>> Start RAW RECORDS
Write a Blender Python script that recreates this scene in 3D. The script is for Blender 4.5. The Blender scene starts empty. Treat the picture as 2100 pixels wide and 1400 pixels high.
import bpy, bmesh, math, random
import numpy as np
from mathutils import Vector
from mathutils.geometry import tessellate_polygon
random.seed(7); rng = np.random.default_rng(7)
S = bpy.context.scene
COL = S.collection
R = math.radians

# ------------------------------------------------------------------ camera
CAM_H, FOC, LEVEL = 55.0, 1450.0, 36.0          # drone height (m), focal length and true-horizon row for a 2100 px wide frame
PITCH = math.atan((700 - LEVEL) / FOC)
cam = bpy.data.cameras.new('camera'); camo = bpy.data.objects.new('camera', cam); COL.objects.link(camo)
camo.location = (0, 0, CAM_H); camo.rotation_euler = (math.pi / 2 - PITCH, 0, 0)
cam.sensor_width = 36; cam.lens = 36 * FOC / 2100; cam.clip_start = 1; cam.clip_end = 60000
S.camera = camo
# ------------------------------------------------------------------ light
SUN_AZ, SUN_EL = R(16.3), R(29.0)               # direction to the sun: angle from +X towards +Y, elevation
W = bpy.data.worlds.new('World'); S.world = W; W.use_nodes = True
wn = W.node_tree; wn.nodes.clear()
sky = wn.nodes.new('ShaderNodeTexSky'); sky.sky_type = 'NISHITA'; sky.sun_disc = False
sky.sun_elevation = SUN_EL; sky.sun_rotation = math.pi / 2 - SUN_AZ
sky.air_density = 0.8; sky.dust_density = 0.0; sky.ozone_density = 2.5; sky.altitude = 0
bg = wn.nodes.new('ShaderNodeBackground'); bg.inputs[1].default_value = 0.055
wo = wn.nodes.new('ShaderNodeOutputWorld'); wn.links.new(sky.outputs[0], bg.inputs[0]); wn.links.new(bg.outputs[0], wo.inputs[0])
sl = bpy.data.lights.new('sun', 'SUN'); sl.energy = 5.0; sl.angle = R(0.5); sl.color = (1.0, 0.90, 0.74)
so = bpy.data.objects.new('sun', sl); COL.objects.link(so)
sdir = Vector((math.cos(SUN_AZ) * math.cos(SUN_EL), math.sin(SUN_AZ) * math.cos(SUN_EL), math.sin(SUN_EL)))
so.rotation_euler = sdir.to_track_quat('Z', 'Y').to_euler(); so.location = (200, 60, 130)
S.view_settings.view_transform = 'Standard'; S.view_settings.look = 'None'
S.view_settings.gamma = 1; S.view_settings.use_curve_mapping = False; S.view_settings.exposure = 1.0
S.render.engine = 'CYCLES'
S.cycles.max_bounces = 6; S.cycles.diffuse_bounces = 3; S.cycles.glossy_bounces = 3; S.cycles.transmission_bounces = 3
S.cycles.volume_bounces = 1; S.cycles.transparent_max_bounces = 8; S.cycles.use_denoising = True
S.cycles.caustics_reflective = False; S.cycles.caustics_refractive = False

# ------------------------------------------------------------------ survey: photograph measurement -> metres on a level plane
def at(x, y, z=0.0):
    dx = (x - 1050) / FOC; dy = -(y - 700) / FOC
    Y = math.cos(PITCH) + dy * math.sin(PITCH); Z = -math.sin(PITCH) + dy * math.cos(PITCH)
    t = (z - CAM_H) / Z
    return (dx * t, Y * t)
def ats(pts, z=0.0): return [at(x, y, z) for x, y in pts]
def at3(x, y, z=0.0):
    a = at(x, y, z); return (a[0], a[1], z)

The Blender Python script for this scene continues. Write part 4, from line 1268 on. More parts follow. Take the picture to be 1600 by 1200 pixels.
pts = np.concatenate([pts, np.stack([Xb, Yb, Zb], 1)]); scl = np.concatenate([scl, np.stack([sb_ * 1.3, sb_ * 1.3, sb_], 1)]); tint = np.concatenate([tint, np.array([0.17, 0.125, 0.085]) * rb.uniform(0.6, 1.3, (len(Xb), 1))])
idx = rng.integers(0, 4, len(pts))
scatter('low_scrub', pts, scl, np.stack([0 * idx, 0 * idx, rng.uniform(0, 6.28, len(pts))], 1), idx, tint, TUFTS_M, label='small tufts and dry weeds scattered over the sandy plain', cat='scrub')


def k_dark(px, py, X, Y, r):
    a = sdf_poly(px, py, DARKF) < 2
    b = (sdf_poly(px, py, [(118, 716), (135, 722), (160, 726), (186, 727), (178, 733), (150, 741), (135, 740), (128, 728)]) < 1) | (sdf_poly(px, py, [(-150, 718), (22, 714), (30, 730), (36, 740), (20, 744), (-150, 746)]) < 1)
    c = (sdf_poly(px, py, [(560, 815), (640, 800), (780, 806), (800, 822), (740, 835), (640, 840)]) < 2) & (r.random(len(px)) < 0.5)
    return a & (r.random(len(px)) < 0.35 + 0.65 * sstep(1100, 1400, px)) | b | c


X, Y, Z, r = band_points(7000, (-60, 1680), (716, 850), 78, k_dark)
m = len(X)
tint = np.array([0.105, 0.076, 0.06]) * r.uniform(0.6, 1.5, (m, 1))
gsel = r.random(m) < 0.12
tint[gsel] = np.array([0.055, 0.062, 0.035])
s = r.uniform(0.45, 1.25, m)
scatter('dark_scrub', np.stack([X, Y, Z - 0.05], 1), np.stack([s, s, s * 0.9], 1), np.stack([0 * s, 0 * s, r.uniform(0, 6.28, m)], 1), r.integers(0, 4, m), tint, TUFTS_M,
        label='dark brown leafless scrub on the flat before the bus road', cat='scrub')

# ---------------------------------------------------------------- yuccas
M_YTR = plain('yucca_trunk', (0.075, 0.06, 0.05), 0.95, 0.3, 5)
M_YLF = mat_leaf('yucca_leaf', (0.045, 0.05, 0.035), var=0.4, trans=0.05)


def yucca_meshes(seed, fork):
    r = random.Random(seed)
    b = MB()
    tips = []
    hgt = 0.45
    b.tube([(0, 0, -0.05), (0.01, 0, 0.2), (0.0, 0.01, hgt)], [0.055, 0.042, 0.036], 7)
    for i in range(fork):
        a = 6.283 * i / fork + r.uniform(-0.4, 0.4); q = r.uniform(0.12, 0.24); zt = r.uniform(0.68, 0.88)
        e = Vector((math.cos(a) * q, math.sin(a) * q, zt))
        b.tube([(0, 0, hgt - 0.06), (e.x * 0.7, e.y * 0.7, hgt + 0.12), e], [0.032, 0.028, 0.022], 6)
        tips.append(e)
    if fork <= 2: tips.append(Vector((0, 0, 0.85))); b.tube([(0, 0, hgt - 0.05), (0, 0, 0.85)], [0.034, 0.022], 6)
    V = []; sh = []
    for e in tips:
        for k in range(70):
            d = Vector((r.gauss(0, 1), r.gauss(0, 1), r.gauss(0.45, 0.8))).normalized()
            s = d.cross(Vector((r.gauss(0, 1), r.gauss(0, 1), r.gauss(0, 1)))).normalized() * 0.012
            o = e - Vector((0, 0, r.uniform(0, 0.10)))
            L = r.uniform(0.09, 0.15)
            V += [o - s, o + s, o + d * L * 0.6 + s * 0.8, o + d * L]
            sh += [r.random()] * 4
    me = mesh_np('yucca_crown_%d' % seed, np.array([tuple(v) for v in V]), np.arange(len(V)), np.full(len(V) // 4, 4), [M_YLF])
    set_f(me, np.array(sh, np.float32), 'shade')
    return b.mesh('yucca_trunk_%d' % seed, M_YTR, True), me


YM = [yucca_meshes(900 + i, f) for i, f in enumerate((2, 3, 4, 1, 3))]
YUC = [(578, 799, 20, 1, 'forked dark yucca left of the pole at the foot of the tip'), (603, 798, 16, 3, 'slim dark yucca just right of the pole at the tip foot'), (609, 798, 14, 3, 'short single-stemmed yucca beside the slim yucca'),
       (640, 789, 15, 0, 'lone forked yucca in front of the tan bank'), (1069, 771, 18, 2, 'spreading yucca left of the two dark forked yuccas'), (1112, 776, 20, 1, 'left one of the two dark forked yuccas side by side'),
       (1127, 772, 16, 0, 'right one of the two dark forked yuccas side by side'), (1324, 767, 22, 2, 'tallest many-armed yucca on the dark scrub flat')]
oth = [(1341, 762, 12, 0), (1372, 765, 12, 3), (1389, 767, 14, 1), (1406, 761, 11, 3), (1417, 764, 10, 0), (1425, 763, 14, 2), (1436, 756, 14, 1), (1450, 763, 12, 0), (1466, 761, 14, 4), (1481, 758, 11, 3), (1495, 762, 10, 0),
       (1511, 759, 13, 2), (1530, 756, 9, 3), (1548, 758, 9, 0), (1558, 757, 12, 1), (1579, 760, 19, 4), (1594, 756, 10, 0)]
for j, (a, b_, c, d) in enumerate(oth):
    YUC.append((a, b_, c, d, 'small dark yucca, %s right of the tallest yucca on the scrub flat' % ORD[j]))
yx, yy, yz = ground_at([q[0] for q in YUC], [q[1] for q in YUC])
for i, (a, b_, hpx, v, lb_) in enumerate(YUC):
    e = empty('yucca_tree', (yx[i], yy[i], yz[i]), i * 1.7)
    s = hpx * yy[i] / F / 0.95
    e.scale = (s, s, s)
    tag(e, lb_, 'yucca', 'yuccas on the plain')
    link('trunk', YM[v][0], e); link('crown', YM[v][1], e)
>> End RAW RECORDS
■ REQUEST: Quote every line from the beginning of the entries up to and including the line that contains "R = math.radians".

■ OUTPUT FOR THIS TASK:
Write a Blender Python script that recreates this scene in 3D. The script is for Blender 4.5. The Blender scene starts empty. Treat the picture as 2100 pixels wide and 1400 pixels high.
import bpy, bmesh, math, random
import numpy as np
from mathutils import Vector
from mathutils.geometry import tessellate_polygon
random.seed(7); rng = np.random.default_rng(7)
S = bpy.context.scene
COL = S.collection
R = math.radians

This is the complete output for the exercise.